5

I have a strange issue with the Monaco font on Ubuntu Karmic. I have recently installed the Monaco font just to see what the hype is all about.

The problem that I am facing now is that is not antialiased in some GTK apps (namely in Firefox and Eclipse), but it is antialiased in KDE apps (konsole) and in Chromium. I have hinting set to slight.

Any help is appreciated.

3 Answers 3

2

Use older monaco font instead of the latest one solved this issue for me.

1

The font has an embedded bitmap version for certain font sizes.
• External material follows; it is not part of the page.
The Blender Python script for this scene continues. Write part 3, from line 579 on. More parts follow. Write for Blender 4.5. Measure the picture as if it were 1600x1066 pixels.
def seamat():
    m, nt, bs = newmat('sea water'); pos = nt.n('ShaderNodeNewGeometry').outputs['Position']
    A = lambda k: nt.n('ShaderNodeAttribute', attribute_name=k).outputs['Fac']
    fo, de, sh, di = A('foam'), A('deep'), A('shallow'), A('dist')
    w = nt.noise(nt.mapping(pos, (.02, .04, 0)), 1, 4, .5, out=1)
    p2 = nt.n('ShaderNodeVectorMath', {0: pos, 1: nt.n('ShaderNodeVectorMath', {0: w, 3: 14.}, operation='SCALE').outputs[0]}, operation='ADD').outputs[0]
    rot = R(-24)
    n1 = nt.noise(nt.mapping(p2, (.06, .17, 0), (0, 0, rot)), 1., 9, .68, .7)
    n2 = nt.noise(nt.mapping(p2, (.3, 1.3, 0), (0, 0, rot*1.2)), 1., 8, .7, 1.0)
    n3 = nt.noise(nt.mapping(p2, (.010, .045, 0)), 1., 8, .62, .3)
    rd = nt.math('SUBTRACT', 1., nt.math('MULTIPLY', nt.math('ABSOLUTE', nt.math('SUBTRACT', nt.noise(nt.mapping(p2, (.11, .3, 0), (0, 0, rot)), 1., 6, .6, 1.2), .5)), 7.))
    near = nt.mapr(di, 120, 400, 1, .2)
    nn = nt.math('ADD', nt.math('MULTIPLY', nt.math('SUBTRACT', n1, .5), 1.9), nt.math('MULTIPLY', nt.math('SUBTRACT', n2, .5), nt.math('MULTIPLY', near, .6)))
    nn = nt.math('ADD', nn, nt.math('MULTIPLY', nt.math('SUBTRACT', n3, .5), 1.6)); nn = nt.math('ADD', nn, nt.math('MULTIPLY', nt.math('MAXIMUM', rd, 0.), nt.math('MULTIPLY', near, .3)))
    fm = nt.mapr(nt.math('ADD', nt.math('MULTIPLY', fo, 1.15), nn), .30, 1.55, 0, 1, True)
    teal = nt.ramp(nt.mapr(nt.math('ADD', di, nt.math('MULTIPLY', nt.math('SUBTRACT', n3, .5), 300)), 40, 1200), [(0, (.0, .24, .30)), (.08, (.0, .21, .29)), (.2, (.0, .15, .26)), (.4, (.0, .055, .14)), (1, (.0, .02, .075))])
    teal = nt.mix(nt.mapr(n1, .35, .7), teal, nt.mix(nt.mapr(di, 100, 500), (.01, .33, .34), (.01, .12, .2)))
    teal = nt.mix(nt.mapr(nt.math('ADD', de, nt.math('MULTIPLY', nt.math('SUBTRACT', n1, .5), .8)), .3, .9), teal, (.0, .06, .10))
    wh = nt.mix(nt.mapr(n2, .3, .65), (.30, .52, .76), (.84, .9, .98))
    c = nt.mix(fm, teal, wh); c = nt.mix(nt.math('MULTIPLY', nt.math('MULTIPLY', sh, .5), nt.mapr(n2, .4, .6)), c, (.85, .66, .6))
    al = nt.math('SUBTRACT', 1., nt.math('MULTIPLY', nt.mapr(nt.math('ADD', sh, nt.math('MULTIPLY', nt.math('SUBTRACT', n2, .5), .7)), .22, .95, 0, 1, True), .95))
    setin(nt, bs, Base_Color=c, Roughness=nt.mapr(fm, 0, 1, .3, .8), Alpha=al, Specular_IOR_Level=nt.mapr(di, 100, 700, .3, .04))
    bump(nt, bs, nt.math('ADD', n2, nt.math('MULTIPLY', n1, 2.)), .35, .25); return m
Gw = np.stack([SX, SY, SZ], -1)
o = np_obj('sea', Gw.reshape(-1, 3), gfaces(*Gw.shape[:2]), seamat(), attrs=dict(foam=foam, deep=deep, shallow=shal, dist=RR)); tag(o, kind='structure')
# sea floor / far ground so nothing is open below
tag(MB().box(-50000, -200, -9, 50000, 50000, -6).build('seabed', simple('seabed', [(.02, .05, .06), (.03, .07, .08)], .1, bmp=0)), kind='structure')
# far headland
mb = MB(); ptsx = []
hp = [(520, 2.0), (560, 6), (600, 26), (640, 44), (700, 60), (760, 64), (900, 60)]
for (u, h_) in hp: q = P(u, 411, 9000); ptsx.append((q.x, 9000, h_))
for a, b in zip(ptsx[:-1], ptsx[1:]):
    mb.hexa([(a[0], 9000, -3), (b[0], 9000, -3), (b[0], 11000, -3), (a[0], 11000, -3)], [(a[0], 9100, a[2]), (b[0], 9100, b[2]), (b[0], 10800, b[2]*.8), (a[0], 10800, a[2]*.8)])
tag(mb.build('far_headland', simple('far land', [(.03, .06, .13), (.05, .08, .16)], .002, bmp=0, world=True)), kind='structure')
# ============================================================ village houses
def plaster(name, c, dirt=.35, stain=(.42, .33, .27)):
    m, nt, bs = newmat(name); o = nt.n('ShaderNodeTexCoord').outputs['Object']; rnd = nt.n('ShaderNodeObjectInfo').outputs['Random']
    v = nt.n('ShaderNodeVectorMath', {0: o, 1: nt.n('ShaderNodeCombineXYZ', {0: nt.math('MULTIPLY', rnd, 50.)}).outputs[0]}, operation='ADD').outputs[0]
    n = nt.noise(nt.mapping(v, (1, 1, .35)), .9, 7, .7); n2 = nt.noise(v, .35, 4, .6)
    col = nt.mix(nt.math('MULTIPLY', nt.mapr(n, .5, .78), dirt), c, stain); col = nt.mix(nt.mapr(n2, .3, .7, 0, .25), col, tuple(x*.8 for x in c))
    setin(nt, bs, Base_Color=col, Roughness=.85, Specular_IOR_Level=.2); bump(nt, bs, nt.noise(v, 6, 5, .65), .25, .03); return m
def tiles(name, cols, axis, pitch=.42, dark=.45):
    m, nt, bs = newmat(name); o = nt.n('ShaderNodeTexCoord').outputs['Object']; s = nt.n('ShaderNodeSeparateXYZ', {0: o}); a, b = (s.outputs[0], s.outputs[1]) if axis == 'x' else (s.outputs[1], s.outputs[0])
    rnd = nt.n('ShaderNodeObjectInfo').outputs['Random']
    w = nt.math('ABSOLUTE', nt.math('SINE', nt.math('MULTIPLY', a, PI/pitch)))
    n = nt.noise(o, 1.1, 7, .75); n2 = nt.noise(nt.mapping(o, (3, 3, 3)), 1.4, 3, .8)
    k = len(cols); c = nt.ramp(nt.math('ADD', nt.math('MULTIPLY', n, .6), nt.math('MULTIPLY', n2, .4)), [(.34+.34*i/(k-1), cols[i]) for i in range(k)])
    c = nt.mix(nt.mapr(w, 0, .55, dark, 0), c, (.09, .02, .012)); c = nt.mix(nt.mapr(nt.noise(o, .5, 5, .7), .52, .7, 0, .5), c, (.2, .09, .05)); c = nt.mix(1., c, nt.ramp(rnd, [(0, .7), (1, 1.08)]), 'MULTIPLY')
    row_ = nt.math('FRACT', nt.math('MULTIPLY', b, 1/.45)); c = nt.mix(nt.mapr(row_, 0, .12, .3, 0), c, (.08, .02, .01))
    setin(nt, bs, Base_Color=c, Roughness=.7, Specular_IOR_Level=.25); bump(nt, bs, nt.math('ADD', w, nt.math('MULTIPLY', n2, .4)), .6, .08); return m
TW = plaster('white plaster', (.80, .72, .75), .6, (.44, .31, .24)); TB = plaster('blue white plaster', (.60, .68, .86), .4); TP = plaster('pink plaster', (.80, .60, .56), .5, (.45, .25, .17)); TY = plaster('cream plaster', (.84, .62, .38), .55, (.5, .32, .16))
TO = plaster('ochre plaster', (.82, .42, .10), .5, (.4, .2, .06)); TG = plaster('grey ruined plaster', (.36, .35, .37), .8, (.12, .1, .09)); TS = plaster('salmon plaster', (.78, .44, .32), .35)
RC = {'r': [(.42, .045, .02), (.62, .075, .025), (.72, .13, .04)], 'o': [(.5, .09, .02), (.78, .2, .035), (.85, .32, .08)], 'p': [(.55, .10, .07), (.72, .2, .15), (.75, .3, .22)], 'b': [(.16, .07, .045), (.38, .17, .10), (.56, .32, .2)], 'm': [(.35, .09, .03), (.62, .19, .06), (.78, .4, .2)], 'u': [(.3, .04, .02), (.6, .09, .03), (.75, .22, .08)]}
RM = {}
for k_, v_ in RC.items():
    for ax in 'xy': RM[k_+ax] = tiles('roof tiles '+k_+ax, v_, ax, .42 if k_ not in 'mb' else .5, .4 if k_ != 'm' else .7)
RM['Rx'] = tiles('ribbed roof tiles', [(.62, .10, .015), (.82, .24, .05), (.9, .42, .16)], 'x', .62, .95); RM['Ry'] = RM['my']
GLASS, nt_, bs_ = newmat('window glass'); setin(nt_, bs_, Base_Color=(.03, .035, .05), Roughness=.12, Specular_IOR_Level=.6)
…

Turn it off in fontconfig:

<?xml version="1.0"?>
<!DOCTYPE fontconfig SYSTEM "fonts.dtd">
<fontconfig>

    <!-- ...other settings can be here... -->

    <match target="font">
        <test name="family">
            <string>Monaco</string>
        </test>
        <edit name="embeddedbitmap">
            <bool>false</bool>
        </edit>
    </match>

</fontconfig>

If you have fontconfig 2.10 or newer, put this in ~/.config/fontconfig/fonts.conf. With older versions, edit ~/.fonts.conf.

To change this system-wide, edit /etc/fonts/conf.d/fix-monaco.conf.


You can also disable embedded bitmaps for all fonts, by removing the <test ...> line. In my experience, embedded bitmaps are never useful; they always make the font ugly.

0

In GTK applications, the system font is controlled by ~/.Xresources. But in Firefox, the page display is controlled by the fontconfig system, so you have to make settings in ~/.fonts.conf.

Monaco does look better on a Mac. OS X has very aggressive antialiasing and it is hard to duplicate that effect on other systems. The closest you can get on Linux is to make your settings:

sub-pixel antialiasing = on
hint strength = slight
lcdfilter = lcddefault

To use the lcdfilter feature, you need libcairo2 1.10+. Even then, it will not have an effect in Firefox, since it doesn't use that system for rendering pages.